Data:
____________

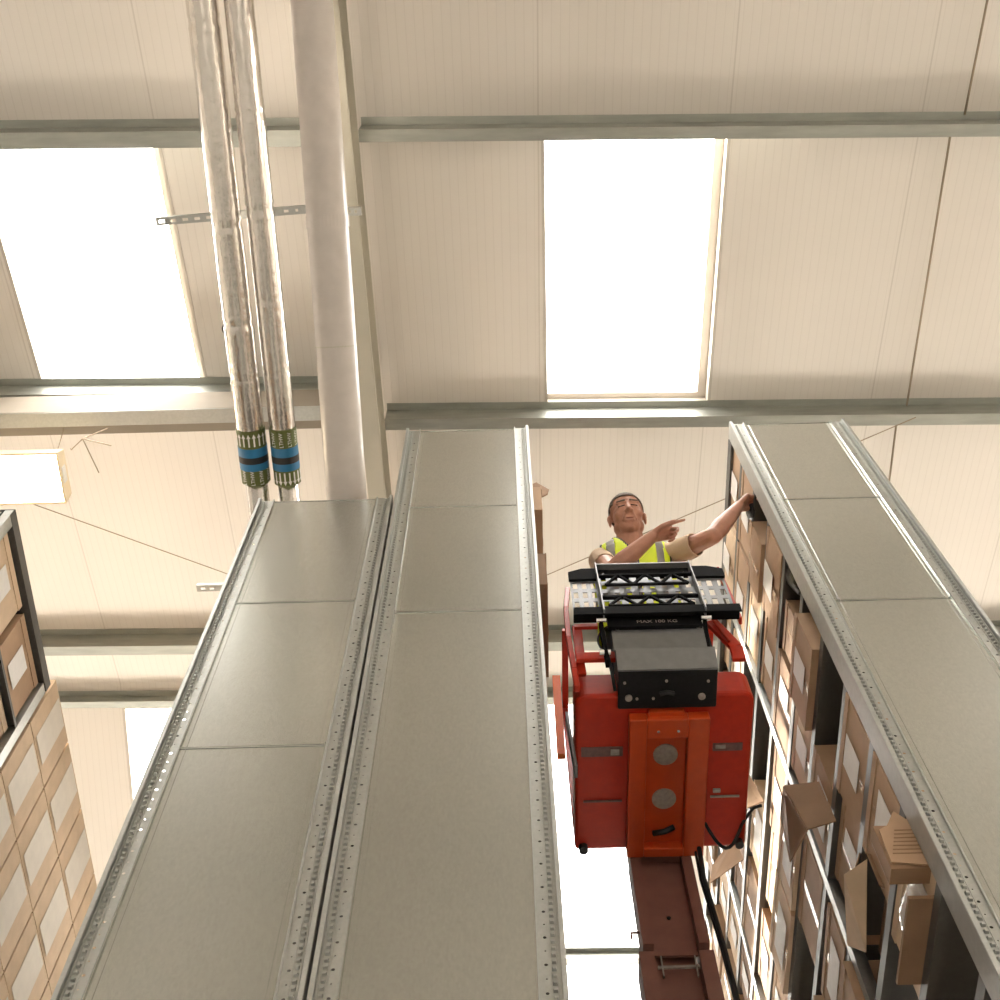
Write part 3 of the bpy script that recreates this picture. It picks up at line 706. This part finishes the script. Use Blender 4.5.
part(MB().tube([(.285, 3.525, ZP-.03), (.285, 3.525, ZP)], .02, 14), 'rubber_foot', 'rubber', smooth=False)
part(MB().tube([(.94, 3.515, ZP-.03), (.94, 3.515, ZP)], .018, 14), 'rubber_foot', 'rubber')
# central beam under the platform
zb = ZP-.055
mb = MB(); mb.box(.465, .535, 2.86, 3.545, zb, ZP); mb.box(.70, .785, 2.86, 3.545, zb, ZP); mb.box(.535, .70, 2.86, 2.95, zb, ZP); mb.box(.535, .70, 3.50, 3.545, zb, ZP); mb.box(.535, .70, 2.95, 3.50, ZP-.012, ZP)
beam = part(mb, 'centre_beam', 'orange', bevel=.004)
for yy in (3.055, 3.275): part(MB().tube([(.617, yy, ZP-.018), (.617, yy, ZP-.012)], .050, 28), 'round_pad', 'pad', beam)
for xx in (.58, .66): part(MB().tube([(xx, 2.915, zb-.002), (xx, 2.915, zb)], .006, 10), 'bolt', 'chrome', beam)
part(MB().tube([(.575, 3.44, ZP-.03), (.62, 3.42, ZP-.045), (.66, 3.41, ZP-.03)], .012, 10), 'cable_clamp', 'rubber', beam, smooth=True)
part(B(.545, .685, 2.842, 2.862, ZP-.03, ZP), 'latch_tab', 'orange', beam)
# power box with sloped cover
mb = MB().prism([(2.634, 6.0), (2.625, 6.10), (2.72, 6.10), (2.765, 6.02), (2.765, 5.845), (2.83, 5.845), (2.83, 5.83), (2.655, 5.83), (2.628, 5.935)], 'x', .420, .812)
pb = part(mb, 'power_box', 'blackm', bevel=.006)
mb = MB().prism([(2.626, 5.94), (2.598, 6.085), (2.592, 6.084), (2.619, 5.938)], 'x', .412, .785)
part(mb, 'upper_cover', 'greym', pb)
mb = MB().prism([(2.619, 5.935), (2.655, 5.832), (2.647, 5.831), (2.612, 5.934)], 'x', .418, .812)
part(mb, 'lower_cover', 'greym', pb)
for xx in (.462, .752): part(MB().tube([(xx, 2.775, 5.823), (xx, 2.775, 5.830)], .0145, 18), 'round_foot', 'pad', pb)
for xx, yy in ((.445, 2.705), (.775, 2.705), (.61, 2.70), (.56, 2.78), (.495, 2.78)): part(MB().tube([(xx, yy, 5.825), (xx, yy, 5.83)], .006, 10), 'screw', 'pad', pb)
part(MB().tube([(.585, 2.755, 5.82), (.61, 2.745, 5.815), (.64, 2.755, 5.82)], .01, 8), 'cable_gland', 'rubber', pb)
for xx in (.435, .765): part(MB().tube([(xx, 2.588, 6.05), (xx, 2.597, 6.05)], .008, 10), 'screw', 'chrome', pb)
# tray
TX0, TX1 = .262, .946; TY = 2.60; TZ0, TZ1 = 6.135, 6.59
TR = bpy.data.objects.new('load_tray', None); COL.objects.link(TR); TR.parent = LF; TR.location = Vector((.6, TY, 6.2)) - WL(LF)
def slotted(mb, x0, x1, z0, z1, y, nx, nz, fx=.55, fz=.66, t=.004, skip=()):
    cx = (x1-x0)/nx; cz = (z1-z0)/nz
    for i in range(nx):
        xa = x0+cx*i; xb = xa+cx; sa = xa+cx*(1-fx)/2; sb = xb-cx*(1-fx)/2
        mb.box(xa, sa, y, y+t, z0, z1); mb.box(sb, xb, y, y+t, z0, z1)
        for j in range(nz):
            za = z0+cz*j; zb_ = za+cz; ta = za+cz*(1-fz)/2; tb = zb_-cz*(1-fz)/2
            mb.box(sa, sb, y, y+t, za, ta); mb.box(sa, sb, y, y+t, tb, zb_)
RXa, RXb = .385, .80
mb = MB(); slotted(mb, TX0+.004, RXa, TZ0+.02, TZ1-.10, TY, 3, 4, .5, .62); slotted(mb, RXb, TX1-.004, TZ0+.02, TZ1-.10, TY, 3, 4, .5, .66)
slotted(mb, RXa, RXb, TZ0+.02, TZ1-.07, TY-.012, 8, 5, .42, .55)
part(mb, 'slotted_sheet', 'tray', TR)
mb = MB()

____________

Instruction: Give the material again exactly as it is, but keep the pictures out.

Task answer:
Write part 3 of the bpy script that recreates this picture. It picks up at line 706. This part finishes the script. Use Blender 4.5.
part(MB().tube([(.285, 3.525, ZP-.03), (.285, 3.525, ZP)], .02, 14), 'rubber_foot', 'rubber', smooth=False)
part(MB().tube([(.94, 3.515, ZP-.03), (.94, 3.515, ZP)], .018, 14), 'rubber_foot', 'rubber')
# central beam under the platform
zb = ZP-.055
mb = MB(); mb.box(.465, .535, 2.86, 3.545, zb, ZP); mb.box(.70, .785, 2.86, 3.545, zb, ZP); mb.box(.535, .70, 2.86, 2.95, zb, ZP); mb.box(.535, .70, 3.50, 3.545, zb, ZP); mb.box(.535, .70, 2.95, 3.50, ZP-.012, ZP)
beam = part(mb, 'centre_beam', 'orange', bevel=.004)
for yy in (3.055, 3.275): part(MB().tube([(.617, yy, ZP-.018), (.617, yy, ZP-.012)], .050, 28), 'round_pad', 'pad', beam)
for xx in (.58, .66): part(MB().tube([(xx, 2.915, zb-.002), (xx, 2.915, zb)], .006, 10), 'bolt', 'chrome', beam)
part(MB().tube([(.575, 3.44, ZP-.03), (.62, 3.42, ZP-.045), (.66, 3.41, ZP-.03)], .012, 10), 'cable_clamp', 'rubber', beam, smooth=True)
part(B(.545, .685, 2.842, 2.862, ZP-.03, ZP), 'latch_tab', 'orange', beam)
# power box with sloped cover
mb = MB().prism([(2.634, 6.0), (2.625, 6.10), (2.72, 6.10), (2.765, 6.02), (2.765, 5.845), (2.83, 5.845), (2.83, 5.83), (2.655, 5.83), (2.628, 5.935)], 'x', .420, .812)
pb = part(mb, 'power_box', 'blackm', bevel=.006)
mb = MB().prism([(2.626, 5.94), (2.598, 6.085), (2.592, 6.084), (2.619, 5.938)], 'x', .412, .785)
part(mb, 'upper_cover', 'greym', pb)
mb = MB().prism([(2.619, 5.935), (2.655, 5.832), (2.647, 5.831), (2.612, 5.934)], 'x', .418, .812)
part(mb, 'lower_cover', 'greym', pb)
for xx in (.462, .752): part(MB().tube([(xx, 2.775, 5.823), (xx, 2.775, 5.830)], .0145, 18), 'round_foot', 'pad', pb)
for xx, yy in ((.445, 2.705), (.775, 2.705), (.61, 2.70), (.56, 2.78), (.495, 2.78)): part(MB().tube([(xx, yy, 5.825), (xx, yy, 5.83)], .006, 10), 'screw', 'pad', pb)
part(MB().tube([(.585, 2.755, 5.82), (.61, 2.745, 5.815), (.64, 2.755, 5.82)], .01, 8), 'cable_gland', 'rubber', pb)
for xx in (.435, .765): part(MB().tube([(xx, 2.588, 6.05), (xx, 2.597, 6.05)], .008, 10), 'screw', 'chrome', pb)
# tray
TX0, TX1 = .262, .946; TY = 2.60; TZ0, TZ1 = 6.135, 6.59
TR = bpy.data.objects.new('load_tray', None); COL.objects.link(TR); TR.parent = LF; TR.location = Vector((.6, TY, 6.2)) - WL(LF)
def slotted(mb, x0, x1, z0, z1, y, nx, nz, fx=.55, fz=.66, t=.004, skip=()):
    cx = (x1-x0)/nx; cz = (z1-z0)/nz
    for i in range(nx):
        xa = x0+cx*i; xb = xa+cx; sa = xa+cx*(1-fx)/2; sb = xb-cx*(1-fx)/2
        mb.box(xa, sa, y, y+t, z0, z1); mb.box(sb, xb, y, y+t, z0, z1)
        for j in range(nz):
            za = z0+cz*j; zb_ = za+cz; ta = za+cz*(1-fz)/2; tb = zb_-cz*(1-fz)/2
            mb.box(sa, sb, y, y+t, za, ta); mb.box(sa, sb, y, y+t, tb, zb_)
RXa, RXb = .385, .80
mb = MB(); slotted(mb, TX0+.004, RXa, TZ0+.02, TZ1-.10, TY, 3, 4, .5, .62); slotted(mb, RXb, TX1-.004, TZ0+.02, TZ1-.10, TY, 3, 4, .5, .66)
slotted(mb, RXa, RXb, TZ0+.02, TZ1-.07, TY-.012, 8, 5, .42, .55)
part(mb, 'slotted_sheet', 'tray', TR)
mb = MB()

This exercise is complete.